• _Provided data_:
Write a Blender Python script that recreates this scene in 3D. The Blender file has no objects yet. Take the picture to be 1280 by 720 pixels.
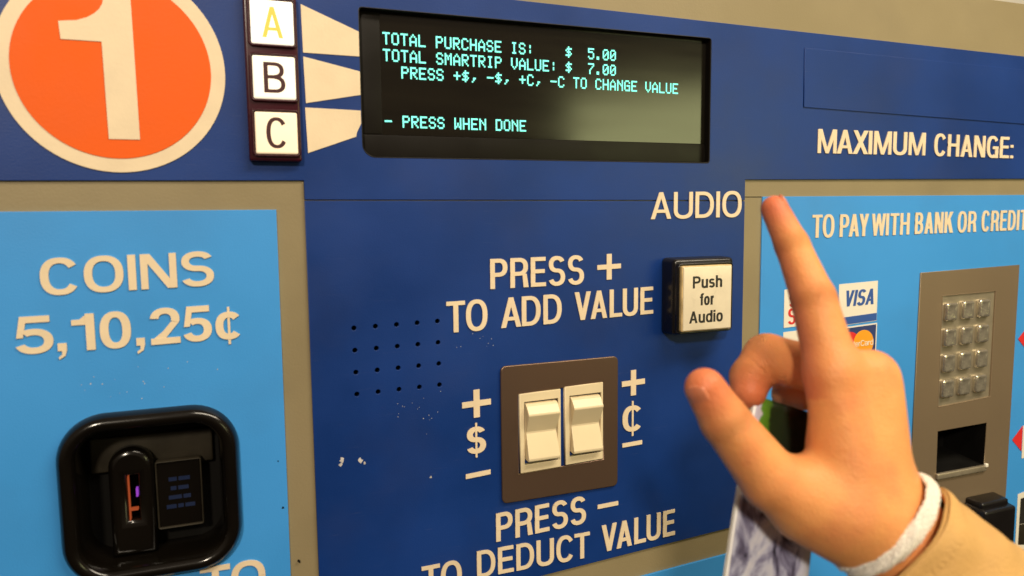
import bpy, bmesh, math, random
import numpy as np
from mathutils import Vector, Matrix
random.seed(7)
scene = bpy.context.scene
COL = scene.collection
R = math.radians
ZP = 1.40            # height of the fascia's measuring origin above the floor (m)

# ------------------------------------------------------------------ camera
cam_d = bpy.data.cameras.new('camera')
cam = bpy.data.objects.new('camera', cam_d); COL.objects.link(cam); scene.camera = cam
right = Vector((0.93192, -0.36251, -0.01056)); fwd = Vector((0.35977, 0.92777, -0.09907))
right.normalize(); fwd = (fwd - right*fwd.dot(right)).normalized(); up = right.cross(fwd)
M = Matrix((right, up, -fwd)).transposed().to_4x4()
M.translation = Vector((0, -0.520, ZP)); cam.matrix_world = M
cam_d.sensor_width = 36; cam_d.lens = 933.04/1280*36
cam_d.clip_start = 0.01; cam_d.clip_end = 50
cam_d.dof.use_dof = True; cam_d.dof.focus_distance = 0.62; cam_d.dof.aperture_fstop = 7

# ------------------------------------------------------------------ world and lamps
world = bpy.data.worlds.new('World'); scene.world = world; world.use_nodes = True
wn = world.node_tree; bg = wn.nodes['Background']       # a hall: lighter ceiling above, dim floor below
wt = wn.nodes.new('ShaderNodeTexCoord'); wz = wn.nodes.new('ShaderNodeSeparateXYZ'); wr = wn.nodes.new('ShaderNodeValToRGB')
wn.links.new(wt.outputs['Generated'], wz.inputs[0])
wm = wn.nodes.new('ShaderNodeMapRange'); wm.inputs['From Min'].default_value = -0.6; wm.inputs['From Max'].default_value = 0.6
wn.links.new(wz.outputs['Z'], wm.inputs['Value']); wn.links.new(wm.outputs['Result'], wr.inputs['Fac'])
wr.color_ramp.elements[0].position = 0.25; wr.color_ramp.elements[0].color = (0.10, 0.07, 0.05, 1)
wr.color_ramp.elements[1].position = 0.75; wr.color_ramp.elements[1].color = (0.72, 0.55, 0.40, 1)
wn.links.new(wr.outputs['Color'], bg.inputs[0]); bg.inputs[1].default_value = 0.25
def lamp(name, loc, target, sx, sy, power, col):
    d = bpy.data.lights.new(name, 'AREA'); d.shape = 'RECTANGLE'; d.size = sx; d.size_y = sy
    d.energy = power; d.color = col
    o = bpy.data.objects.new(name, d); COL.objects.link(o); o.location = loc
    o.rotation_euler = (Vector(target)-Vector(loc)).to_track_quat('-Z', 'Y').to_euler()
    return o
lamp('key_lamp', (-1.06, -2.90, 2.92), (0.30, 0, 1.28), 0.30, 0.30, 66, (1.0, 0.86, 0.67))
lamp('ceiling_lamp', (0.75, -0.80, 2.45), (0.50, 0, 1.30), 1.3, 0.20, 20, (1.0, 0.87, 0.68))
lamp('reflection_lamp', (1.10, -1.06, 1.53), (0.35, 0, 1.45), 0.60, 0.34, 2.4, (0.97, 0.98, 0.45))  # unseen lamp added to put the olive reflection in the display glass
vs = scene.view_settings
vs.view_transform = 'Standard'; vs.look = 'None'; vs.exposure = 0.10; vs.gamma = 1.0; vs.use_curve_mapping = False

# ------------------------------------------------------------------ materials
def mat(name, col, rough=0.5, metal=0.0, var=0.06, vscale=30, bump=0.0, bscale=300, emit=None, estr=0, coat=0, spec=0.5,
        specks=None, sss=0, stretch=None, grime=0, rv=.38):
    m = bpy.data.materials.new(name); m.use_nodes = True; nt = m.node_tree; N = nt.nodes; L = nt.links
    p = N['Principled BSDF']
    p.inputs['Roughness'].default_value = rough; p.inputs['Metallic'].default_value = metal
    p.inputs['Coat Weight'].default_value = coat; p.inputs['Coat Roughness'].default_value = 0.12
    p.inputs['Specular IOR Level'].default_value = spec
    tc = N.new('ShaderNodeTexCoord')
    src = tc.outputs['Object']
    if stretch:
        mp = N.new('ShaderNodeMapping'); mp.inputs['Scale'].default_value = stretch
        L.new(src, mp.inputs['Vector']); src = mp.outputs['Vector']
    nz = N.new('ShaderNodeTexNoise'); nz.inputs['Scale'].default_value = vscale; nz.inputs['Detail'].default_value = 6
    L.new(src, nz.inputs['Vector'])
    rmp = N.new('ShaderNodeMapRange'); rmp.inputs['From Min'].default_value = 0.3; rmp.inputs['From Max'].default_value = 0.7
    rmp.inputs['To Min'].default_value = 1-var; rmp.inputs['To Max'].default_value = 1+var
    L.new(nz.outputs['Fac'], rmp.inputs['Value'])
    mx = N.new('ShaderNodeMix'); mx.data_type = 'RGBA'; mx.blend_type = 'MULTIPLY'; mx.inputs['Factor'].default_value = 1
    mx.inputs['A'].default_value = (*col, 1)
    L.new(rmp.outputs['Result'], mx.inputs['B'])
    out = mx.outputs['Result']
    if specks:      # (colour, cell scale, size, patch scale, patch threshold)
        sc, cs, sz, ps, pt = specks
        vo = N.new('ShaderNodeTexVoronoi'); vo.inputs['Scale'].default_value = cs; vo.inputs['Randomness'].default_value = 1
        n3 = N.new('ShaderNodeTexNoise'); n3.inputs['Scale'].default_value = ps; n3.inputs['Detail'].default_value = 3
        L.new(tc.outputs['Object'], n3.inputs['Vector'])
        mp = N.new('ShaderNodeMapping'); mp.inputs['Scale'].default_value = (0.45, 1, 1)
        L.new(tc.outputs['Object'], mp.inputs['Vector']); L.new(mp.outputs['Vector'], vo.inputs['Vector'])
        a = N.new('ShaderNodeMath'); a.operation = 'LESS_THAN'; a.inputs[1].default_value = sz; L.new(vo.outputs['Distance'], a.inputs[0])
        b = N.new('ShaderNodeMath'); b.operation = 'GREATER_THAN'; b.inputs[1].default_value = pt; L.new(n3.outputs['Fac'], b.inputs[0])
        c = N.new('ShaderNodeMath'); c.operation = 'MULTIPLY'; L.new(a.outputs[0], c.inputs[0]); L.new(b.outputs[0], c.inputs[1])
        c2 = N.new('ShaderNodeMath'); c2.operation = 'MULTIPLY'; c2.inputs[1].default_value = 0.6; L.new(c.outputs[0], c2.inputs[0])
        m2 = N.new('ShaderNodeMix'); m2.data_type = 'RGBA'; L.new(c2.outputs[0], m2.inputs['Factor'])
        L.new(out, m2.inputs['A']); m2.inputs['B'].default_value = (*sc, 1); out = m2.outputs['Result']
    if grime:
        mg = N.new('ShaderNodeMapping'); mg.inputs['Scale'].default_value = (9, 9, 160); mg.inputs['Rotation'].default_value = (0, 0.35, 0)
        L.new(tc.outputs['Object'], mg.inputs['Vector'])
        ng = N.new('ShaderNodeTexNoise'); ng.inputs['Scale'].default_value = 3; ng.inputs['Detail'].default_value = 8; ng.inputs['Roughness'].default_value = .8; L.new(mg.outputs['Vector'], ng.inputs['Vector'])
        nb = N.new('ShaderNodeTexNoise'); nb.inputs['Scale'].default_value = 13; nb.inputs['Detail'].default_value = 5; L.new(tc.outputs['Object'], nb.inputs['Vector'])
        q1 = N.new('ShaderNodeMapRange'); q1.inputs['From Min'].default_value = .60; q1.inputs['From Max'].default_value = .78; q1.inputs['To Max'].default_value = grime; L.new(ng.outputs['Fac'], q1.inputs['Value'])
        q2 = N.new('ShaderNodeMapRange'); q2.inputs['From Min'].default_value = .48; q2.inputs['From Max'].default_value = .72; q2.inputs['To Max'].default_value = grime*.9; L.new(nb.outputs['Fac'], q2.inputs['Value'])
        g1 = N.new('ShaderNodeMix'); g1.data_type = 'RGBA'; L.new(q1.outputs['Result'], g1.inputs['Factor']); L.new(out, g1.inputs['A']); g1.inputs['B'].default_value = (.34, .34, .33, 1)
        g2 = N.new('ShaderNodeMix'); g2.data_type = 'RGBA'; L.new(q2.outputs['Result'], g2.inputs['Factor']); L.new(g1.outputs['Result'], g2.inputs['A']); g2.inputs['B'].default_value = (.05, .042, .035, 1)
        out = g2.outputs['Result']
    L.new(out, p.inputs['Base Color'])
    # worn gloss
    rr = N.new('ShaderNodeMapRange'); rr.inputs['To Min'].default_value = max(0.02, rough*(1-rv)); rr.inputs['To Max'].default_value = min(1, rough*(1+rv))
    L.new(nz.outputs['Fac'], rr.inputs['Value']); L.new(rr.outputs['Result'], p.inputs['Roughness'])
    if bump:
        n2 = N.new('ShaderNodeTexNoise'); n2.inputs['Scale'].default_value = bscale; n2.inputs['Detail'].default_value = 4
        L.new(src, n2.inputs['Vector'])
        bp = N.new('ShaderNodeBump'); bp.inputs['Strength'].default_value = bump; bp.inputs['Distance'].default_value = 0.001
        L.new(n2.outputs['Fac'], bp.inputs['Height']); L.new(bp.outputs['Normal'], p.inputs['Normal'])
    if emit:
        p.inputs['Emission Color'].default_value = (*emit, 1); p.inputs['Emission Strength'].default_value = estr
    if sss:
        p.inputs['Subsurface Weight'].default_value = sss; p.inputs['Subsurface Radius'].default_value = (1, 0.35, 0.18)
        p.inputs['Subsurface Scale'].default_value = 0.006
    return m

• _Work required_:
Exactly as written, please give again the lines from the beginning of the listing through the line containing "cam_d.dof.use_dof = True;", inclusive, without any pictures.

• _Reply_:
Write a Blender Python script that recreates this scene in 3D. The Blender file has no objects yet. Take the picture to be 1280 by 720 pixels.
import bpy, bmesh, math, random
import numpy as np
from mathutils import Vector, Matrix
random.seed(7)
scene = bpy.context.scene
COL = scene.collection
R = math.radians
ZP = 1.40            # height of the fascia's measuring origin above the floor (m)

# ------------------------------------------------------------------ camera
cam_d = bpy.data.cameras.new('camera')
cam = bpy.data.objects.new('camera', cam_d); COL.objects.link(cam); scene.camera = cam
right = Vector((0.93192, -0.36251, -0.01056)); fwd = Vector((0.35977, 0.92777, -0.09907))
right.normalize(); fwd = (fwd - right*fwd.dot(right)).normalized(); up = right.cross(fwd)
M = Matrix((right, up, -fwd)).transposed().to_4x4()
M.translation = Vector((0, -0.520, ZP)); cam.matrix_world = M
cam_d.sensor_width = 36; cam_d.lens = 933.04/1280*36
cam_d.clip_start = 0.01; cam_d.clip_end = 50
cam_d.dof.use_dof = True; cam_d.dof.focus_distance = 0.62; cam_d.dof.aperture_fstop = 7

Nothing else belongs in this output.